→ What is asked: Output, word for word, every line from the start of the listing down to and including the line that contains "rough=.95, scale=9)), kind='stuff')"; include nothing else.

→ Data block:
━━━━━━━━━━

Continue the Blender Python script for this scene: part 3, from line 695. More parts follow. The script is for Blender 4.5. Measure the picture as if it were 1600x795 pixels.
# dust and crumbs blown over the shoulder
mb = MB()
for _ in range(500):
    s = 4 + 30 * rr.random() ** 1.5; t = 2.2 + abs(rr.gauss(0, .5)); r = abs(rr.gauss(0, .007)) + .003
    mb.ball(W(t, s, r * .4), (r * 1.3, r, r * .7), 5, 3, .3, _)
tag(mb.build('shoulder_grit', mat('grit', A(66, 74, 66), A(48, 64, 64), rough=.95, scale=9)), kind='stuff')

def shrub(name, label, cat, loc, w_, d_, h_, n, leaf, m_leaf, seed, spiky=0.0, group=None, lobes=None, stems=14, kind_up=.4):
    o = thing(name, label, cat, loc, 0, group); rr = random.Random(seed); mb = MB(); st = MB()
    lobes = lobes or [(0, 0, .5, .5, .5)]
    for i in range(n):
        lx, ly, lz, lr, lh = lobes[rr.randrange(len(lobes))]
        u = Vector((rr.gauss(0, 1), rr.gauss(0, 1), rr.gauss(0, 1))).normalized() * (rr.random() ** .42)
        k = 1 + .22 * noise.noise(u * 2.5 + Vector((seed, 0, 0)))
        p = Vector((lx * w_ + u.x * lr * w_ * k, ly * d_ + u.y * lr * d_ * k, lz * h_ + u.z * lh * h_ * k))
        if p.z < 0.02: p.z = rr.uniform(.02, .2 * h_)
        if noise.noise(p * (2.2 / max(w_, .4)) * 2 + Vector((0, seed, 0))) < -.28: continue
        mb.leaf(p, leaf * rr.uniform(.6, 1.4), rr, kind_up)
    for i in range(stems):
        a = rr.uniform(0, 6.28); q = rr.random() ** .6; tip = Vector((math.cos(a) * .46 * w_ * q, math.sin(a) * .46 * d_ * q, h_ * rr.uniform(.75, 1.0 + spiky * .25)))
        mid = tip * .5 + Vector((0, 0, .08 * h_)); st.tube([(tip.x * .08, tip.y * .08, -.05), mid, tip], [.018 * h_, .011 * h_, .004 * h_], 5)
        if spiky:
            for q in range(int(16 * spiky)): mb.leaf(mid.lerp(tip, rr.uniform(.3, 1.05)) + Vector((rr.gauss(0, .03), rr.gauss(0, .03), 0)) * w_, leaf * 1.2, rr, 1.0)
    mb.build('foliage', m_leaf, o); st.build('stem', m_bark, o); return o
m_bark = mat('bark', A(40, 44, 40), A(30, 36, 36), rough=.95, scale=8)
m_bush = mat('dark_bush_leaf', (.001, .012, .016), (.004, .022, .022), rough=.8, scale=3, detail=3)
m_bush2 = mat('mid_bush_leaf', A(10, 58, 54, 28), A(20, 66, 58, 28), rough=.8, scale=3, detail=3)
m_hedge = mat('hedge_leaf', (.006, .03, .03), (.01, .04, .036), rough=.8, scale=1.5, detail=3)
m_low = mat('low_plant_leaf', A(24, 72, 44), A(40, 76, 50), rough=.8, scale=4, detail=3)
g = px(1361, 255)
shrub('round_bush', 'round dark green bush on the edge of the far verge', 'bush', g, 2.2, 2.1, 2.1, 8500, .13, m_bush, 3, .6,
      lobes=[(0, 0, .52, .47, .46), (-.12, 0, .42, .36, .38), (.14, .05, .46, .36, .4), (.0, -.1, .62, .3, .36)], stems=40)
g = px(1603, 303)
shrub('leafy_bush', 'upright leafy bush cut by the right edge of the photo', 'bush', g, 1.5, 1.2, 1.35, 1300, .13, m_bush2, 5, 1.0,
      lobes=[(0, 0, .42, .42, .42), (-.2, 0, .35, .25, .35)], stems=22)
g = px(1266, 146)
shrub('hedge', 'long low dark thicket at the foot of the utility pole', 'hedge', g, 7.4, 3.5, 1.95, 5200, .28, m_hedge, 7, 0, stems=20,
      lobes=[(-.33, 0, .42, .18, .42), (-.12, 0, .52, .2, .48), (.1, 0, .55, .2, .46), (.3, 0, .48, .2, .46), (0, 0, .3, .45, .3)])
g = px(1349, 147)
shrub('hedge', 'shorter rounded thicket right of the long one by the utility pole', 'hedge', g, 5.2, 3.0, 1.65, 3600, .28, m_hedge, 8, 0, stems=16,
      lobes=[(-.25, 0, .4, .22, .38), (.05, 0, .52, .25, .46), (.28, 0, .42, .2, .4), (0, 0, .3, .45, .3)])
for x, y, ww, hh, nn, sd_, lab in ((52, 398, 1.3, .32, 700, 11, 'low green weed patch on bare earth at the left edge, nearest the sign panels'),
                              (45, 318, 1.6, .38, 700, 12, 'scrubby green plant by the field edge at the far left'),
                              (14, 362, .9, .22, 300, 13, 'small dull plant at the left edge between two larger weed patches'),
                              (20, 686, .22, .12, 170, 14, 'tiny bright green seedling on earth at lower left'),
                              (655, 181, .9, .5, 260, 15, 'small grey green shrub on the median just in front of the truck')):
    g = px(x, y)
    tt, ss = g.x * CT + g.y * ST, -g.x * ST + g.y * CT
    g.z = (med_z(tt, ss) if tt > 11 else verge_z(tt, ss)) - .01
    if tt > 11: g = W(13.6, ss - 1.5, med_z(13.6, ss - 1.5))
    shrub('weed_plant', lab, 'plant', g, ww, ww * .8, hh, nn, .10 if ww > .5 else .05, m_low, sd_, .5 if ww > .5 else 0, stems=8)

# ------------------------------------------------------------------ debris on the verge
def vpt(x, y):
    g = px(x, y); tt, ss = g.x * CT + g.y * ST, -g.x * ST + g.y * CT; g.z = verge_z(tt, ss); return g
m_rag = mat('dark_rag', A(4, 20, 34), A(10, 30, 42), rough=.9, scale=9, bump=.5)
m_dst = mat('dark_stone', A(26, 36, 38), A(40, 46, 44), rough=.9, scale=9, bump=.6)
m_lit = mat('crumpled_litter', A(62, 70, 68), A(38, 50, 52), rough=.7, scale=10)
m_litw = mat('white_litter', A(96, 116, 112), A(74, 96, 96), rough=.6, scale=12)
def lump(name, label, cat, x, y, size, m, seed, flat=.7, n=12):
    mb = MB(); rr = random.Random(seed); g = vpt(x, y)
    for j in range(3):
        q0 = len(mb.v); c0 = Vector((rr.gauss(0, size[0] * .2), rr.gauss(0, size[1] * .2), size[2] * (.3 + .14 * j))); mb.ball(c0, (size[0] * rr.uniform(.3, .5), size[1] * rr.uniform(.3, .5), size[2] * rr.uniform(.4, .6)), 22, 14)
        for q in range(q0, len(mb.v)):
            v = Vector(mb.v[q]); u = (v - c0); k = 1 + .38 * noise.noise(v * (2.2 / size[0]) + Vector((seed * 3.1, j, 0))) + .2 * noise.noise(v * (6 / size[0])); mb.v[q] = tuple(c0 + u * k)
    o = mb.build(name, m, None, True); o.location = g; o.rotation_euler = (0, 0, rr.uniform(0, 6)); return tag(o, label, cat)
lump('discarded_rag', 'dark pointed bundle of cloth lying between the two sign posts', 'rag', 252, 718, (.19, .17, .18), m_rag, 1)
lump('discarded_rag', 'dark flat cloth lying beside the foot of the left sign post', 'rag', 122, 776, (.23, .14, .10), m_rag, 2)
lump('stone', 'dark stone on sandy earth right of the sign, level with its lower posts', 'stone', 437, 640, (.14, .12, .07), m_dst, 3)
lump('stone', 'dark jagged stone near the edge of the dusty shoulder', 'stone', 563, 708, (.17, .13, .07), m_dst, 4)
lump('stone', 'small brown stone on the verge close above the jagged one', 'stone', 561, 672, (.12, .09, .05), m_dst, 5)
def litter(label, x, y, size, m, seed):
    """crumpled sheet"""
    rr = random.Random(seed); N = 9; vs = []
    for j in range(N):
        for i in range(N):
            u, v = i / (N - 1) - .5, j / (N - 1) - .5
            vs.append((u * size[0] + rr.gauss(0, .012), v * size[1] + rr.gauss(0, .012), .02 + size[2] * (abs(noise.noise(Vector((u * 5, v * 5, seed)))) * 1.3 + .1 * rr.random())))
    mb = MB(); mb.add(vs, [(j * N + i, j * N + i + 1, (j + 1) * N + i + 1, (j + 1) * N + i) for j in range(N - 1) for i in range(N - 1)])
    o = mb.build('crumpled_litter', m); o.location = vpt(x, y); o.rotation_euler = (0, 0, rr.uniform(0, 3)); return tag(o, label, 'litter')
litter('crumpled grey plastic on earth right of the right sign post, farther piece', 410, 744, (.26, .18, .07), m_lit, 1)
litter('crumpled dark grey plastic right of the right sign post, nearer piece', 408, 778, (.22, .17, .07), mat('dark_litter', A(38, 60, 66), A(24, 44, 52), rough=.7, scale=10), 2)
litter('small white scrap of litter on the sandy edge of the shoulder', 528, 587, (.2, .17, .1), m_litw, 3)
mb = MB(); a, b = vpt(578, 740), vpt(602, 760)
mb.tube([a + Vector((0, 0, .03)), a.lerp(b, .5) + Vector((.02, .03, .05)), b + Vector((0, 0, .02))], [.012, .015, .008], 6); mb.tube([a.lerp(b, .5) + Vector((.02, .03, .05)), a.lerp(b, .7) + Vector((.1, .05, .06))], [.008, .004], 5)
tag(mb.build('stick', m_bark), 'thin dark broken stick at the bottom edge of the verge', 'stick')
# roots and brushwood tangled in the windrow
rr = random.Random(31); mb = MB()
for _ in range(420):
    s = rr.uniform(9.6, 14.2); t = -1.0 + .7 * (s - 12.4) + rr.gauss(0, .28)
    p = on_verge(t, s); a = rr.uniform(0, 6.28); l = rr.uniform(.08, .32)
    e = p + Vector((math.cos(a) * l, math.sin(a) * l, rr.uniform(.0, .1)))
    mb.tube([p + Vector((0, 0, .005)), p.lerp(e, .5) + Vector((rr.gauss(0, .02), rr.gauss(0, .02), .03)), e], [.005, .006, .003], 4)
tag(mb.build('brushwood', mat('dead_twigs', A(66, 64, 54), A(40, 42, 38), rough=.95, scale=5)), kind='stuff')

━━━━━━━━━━

→ The output:
Continue the Blender Python script for this scene: part 3, from line 695. More parts follow. The script is for Blender 4.5. Measure the picture as if it were 1600x795 pixels.
# dust and crumbs blown over the shoulder
mb = MB()
for _ in range(500):
    s = 4 + 30 * rr.random() ** 1.5; t = 2.2 + abs(rr.gauss(0, .5)); r = abs(rr.gauss(0, .007)) + .003
    mb.ball(W(t, s, r * .4), (r * 1.3, r, r * .7), 5, 3, .3, _)
tag(mb.build('shoulder_grit', mat('grit', A(66, 74, 66), A(48, 64, 64), rough=.95, scale=9)), kind='stuff')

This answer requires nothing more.